This is a must see video: http://www.acslaw.org/node/16387.  Cory Booker’s message is a good reminder that we have a noble responsibility that is greater than ourselves.

Newark Mayor Cory Booker, during the final event at the 2010 ACS National Convention, gave a passionate, personal call for all Americans to do something to advance equality, making the nation a more caring one.

America is a great nation that has seen many dispiriting and disastrous periods, but we should all strive to create a fairer and more just country for all individuals, Booker said.

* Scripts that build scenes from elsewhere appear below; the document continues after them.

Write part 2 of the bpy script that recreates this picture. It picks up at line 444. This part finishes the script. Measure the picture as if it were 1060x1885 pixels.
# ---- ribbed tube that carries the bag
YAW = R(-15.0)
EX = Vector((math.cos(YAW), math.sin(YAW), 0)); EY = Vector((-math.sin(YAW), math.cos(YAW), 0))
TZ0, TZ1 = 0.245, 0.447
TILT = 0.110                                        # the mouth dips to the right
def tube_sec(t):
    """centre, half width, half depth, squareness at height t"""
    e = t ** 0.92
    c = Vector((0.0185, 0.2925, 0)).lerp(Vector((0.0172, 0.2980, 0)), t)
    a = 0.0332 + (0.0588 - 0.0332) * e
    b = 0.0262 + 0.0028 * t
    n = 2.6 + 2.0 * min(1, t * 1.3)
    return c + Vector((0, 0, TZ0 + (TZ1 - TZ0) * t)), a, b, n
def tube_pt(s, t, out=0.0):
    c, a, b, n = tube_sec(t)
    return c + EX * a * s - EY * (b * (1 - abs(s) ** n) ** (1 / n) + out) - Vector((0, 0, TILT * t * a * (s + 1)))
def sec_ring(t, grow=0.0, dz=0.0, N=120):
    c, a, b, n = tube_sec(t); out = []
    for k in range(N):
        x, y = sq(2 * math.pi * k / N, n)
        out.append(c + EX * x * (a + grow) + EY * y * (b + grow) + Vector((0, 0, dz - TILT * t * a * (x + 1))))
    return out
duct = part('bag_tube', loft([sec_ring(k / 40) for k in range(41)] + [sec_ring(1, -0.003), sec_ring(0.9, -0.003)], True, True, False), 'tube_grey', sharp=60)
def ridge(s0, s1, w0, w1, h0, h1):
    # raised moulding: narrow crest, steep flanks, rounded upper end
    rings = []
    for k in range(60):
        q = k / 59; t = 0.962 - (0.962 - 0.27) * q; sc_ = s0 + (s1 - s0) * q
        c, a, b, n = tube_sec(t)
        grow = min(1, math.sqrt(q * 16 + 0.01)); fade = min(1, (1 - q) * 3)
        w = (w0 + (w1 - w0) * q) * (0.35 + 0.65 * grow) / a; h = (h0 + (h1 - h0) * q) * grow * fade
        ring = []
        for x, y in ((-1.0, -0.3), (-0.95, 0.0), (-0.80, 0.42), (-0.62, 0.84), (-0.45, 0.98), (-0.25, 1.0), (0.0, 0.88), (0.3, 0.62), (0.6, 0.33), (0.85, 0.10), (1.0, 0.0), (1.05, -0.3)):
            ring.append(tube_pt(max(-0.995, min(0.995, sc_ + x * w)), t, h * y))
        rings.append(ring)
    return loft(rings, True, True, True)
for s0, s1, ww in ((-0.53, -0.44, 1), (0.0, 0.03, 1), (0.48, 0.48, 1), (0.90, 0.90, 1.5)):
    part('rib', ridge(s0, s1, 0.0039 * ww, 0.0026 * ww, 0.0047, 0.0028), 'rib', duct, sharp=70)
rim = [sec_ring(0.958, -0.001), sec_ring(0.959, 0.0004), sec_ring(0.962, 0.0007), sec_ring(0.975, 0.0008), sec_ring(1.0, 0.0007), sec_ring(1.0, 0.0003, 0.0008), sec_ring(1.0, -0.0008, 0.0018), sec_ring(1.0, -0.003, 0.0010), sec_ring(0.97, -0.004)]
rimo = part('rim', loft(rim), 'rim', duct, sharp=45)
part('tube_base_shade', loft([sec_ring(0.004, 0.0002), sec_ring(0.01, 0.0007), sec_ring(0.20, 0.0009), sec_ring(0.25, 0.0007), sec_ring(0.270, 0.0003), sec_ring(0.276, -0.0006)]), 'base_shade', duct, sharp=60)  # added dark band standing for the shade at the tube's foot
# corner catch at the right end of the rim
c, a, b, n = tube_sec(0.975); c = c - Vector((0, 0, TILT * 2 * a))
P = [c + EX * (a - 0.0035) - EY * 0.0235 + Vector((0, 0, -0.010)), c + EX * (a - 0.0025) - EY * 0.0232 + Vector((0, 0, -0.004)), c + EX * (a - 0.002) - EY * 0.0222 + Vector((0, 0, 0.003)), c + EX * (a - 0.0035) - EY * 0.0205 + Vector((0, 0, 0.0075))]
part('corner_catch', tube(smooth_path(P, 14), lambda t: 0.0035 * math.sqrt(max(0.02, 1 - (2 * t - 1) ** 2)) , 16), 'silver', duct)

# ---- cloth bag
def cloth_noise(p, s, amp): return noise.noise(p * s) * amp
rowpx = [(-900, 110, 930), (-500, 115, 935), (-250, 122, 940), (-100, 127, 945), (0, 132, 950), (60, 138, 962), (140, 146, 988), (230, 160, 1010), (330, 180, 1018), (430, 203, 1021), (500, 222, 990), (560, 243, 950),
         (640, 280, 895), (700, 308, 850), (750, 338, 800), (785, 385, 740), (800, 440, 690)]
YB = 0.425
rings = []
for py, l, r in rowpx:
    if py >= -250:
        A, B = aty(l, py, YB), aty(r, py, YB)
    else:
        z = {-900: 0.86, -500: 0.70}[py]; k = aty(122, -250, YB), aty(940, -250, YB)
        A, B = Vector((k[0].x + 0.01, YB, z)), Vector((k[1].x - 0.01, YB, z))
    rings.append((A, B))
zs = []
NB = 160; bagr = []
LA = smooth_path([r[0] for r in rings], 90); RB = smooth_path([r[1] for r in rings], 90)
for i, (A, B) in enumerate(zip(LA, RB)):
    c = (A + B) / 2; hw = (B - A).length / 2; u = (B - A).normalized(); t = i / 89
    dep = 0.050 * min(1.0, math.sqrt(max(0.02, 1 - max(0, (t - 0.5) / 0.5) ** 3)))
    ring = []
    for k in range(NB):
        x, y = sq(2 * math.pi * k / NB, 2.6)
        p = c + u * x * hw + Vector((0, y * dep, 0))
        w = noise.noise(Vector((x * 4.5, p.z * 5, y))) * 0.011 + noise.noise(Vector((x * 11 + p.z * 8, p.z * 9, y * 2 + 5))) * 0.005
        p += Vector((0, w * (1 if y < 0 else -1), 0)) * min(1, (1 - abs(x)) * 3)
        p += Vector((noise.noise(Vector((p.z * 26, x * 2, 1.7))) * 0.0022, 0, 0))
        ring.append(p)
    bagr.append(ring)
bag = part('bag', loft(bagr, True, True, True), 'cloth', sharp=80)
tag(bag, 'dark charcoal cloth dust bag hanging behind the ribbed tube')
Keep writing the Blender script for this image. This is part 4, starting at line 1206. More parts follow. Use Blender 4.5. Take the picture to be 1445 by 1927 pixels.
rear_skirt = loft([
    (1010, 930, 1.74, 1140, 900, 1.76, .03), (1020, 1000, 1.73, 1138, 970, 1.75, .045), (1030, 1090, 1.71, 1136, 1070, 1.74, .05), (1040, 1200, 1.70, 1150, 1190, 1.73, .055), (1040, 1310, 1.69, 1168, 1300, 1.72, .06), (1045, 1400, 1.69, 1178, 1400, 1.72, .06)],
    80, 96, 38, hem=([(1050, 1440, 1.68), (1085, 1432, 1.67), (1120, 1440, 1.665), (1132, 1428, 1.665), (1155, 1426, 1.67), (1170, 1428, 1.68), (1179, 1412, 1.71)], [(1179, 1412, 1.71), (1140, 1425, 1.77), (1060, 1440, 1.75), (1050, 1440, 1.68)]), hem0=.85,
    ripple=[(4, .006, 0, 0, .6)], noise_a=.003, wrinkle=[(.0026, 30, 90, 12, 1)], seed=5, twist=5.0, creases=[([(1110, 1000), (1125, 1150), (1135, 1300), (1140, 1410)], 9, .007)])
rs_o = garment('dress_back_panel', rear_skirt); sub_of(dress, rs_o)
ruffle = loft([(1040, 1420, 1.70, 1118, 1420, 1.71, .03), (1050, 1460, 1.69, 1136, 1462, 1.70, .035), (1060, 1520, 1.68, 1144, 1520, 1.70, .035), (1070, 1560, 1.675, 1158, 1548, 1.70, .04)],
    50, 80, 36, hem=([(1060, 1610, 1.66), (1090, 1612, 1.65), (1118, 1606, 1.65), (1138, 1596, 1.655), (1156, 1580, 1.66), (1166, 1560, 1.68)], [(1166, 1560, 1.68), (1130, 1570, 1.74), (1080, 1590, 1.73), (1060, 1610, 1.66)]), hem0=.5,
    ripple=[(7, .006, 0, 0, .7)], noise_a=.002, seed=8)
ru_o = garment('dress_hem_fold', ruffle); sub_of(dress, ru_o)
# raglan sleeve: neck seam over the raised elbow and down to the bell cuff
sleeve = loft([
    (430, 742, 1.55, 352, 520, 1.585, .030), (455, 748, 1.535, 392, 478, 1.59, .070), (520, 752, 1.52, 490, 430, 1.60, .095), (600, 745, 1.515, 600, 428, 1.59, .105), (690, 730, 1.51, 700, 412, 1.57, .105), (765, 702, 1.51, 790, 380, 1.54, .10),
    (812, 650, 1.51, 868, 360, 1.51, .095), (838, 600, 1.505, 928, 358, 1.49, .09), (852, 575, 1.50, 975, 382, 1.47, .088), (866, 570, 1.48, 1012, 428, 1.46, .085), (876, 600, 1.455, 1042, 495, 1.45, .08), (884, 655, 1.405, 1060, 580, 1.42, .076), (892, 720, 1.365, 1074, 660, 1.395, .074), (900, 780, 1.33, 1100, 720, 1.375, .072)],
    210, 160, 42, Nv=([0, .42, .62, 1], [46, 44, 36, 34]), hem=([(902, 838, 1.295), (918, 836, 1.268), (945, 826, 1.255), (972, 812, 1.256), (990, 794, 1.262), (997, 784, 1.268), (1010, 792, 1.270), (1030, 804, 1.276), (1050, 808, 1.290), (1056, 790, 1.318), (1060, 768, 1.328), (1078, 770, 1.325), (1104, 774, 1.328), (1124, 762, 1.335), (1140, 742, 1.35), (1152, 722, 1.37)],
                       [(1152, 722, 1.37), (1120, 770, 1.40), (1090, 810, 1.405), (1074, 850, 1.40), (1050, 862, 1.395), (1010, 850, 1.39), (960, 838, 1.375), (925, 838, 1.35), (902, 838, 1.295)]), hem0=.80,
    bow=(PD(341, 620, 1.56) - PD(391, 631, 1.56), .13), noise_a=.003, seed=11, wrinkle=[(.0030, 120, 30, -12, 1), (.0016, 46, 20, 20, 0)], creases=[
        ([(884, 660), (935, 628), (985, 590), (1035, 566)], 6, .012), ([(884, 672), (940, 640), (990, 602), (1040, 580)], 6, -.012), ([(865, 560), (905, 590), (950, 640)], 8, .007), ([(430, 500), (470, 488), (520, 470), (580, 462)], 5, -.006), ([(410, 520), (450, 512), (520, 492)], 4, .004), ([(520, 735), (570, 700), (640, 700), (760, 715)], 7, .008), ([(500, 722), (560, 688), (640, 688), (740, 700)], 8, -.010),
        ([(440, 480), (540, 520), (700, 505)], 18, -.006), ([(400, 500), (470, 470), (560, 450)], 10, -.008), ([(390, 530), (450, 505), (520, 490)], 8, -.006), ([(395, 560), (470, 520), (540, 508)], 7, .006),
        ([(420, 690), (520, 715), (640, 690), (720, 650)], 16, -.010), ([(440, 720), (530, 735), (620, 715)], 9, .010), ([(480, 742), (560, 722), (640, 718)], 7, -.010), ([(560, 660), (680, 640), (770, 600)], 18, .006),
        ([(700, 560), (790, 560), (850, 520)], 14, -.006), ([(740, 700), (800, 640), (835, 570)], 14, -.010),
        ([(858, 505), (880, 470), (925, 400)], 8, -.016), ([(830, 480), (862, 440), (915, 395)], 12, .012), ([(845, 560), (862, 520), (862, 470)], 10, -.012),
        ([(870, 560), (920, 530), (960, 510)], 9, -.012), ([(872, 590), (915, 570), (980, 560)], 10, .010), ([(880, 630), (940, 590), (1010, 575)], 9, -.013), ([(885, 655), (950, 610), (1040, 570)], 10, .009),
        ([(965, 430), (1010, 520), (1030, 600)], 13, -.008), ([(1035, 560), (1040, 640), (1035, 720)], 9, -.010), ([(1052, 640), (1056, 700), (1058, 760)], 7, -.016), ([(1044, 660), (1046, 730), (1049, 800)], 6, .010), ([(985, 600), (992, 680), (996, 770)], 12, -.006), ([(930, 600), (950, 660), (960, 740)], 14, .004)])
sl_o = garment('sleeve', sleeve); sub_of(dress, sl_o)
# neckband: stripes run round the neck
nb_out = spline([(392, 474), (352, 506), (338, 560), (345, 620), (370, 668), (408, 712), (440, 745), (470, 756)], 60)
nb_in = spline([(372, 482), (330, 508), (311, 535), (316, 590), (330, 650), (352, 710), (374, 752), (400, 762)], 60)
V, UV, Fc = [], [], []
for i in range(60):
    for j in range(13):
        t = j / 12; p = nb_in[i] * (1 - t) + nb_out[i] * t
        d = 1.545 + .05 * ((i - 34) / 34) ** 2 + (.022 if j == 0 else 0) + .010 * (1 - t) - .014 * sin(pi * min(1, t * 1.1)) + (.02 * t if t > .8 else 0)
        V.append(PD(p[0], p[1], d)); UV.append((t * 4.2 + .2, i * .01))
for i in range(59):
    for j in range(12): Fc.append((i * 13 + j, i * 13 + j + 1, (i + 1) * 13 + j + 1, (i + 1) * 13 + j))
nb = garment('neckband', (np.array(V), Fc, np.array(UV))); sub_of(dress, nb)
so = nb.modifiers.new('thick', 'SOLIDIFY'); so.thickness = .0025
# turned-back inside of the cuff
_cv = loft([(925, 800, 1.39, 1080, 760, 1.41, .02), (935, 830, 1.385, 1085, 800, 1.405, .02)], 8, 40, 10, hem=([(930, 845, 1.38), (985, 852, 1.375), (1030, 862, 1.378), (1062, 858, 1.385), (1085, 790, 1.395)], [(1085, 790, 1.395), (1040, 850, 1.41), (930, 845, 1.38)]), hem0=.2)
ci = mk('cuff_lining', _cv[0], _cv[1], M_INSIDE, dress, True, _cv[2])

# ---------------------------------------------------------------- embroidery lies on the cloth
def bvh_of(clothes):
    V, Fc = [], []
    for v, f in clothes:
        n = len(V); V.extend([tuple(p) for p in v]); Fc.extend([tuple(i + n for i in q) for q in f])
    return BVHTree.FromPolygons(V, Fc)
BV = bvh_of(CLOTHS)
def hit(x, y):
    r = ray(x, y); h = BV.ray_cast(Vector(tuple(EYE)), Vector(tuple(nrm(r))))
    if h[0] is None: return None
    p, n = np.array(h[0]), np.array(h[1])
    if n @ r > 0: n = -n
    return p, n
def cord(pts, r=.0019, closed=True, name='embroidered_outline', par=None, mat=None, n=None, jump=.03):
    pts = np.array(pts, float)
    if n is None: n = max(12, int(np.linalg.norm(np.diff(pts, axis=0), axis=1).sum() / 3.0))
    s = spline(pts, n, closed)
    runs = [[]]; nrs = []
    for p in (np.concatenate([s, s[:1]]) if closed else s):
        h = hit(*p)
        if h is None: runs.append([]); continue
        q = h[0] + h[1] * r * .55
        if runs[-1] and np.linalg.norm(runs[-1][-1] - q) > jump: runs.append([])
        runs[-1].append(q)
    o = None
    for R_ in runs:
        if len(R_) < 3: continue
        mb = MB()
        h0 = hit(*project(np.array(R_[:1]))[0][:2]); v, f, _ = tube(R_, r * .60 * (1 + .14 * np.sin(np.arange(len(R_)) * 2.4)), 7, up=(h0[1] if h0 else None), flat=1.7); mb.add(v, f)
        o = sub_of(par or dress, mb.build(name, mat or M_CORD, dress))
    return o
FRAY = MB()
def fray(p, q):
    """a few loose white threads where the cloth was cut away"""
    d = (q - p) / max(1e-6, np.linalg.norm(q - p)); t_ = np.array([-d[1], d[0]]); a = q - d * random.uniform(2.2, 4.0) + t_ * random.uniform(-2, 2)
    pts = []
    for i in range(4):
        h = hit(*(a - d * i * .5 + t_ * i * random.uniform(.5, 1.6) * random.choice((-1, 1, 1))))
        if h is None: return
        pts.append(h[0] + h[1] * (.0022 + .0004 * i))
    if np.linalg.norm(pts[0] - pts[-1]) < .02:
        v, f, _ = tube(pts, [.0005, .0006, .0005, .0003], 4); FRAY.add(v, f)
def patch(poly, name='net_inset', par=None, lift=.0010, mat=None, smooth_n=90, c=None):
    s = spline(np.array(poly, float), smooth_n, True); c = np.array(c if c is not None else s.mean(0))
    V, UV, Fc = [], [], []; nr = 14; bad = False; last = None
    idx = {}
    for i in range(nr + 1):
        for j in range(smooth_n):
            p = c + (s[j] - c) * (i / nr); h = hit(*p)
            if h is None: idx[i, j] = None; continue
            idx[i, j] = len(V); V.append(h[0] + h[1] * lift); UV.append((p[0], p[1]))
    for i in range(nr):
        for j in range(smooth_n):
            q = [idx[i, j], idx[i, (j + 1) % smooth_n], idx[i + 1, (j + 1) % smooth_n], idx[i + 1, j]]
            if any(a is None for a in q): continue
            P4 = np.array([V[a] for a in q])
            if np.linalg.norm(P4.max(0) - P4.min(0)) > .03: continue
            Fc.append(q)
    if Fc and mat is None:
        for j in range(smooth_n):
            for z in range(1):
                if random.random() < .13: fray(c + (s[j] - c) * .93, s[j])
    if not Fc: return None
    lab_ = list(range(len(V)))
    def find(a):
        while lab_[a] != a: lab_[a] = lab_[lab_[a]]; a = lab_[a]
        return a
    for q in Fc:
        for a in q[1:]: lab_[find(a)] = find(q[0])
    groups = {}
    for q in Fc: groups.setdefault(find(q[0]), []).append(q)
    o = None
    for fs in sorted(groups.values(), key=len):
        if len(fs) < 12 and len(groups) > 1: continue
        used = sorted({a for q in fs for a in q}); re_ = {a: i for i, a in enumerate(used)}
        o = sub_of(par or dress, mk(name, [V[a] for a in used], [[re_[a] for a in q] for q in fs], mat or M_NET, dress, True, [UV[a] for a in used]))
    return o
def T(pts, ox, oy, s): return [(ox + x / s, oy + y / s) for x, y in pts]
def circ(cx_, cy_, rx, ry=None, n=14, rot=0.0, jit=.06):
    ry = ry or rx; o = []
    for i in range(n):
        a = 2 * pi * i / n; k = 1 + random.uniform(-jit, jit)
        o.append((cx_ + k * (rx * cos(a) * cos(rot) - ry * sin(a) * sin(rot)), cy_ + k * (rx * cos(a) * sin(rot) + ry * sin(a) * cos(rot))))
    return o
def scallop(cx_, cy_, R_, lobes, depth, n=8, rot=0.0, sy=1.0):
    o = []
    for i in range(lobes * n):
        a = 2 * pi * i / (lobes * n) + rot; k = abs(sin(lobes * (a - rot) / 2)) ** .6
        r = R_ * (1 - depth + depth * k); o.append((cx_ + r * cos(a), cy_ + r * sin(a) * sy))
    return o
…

He described the struggle of his parents in the late 1960s to purchase a home in New Jersey. Realtors attempted to block the family’s efforts, arguing that allowing an African American family to move into a New Jersey neighborhood would destroy the place. His family, with the help of young activist lawyers, was eventually able to move into the New Jersey town. “As our father affectionately called us, the four raisins in a tub of vanilla ice cream,” Booker noted.

“And this is how I grew up – in an affluent, at that time, all white town in northern New Jersey,” Booker said. “And I sat around a table where pictures of Thurgood Marshall were apparent in my house. Where the poetry of Langston Hughes filled my ears as bedtime stories, where busts of presidents like John F. Kennedy sat there watching me eat my eggs in the morning.

“But yet my parents made it very clear to my brother and me every single day – you did not get here on your own,” Booker continued. “‘All the privilege that you have young man was paid for by someone else, you drink deeply from wells of freedom and liberty that you did not dig. You eat lavishly from banquet tables that were prepared for you by your ancestors. You have an obligation; you have a burden – a righteous, glorious burden, because this nation is not finished. We have so much work to do. So this was the charge of my brothers and my life.'”

Mayor Booker said that the more he ventured out into the world, the more he realized his parents were right.

“That we were living in a world that has come so far, but yet is still is so short of what we say to our kids – like a chorus to our conscience in schools from east to west – stand up and declare that we are one nation …. ” He continued, “But that we are one nation under God, indivisible, with liberty and justice for all — for all. But I could take you to classrooms no less than five miles apart and you could see that is just not true yet.”

Booker urged the gathering of law students, lawyers, activists, academics and others in the grand ballroom of Washington’s Renaissance Mayflower Hotel, to not lose hope and to strive to achieve equality for all.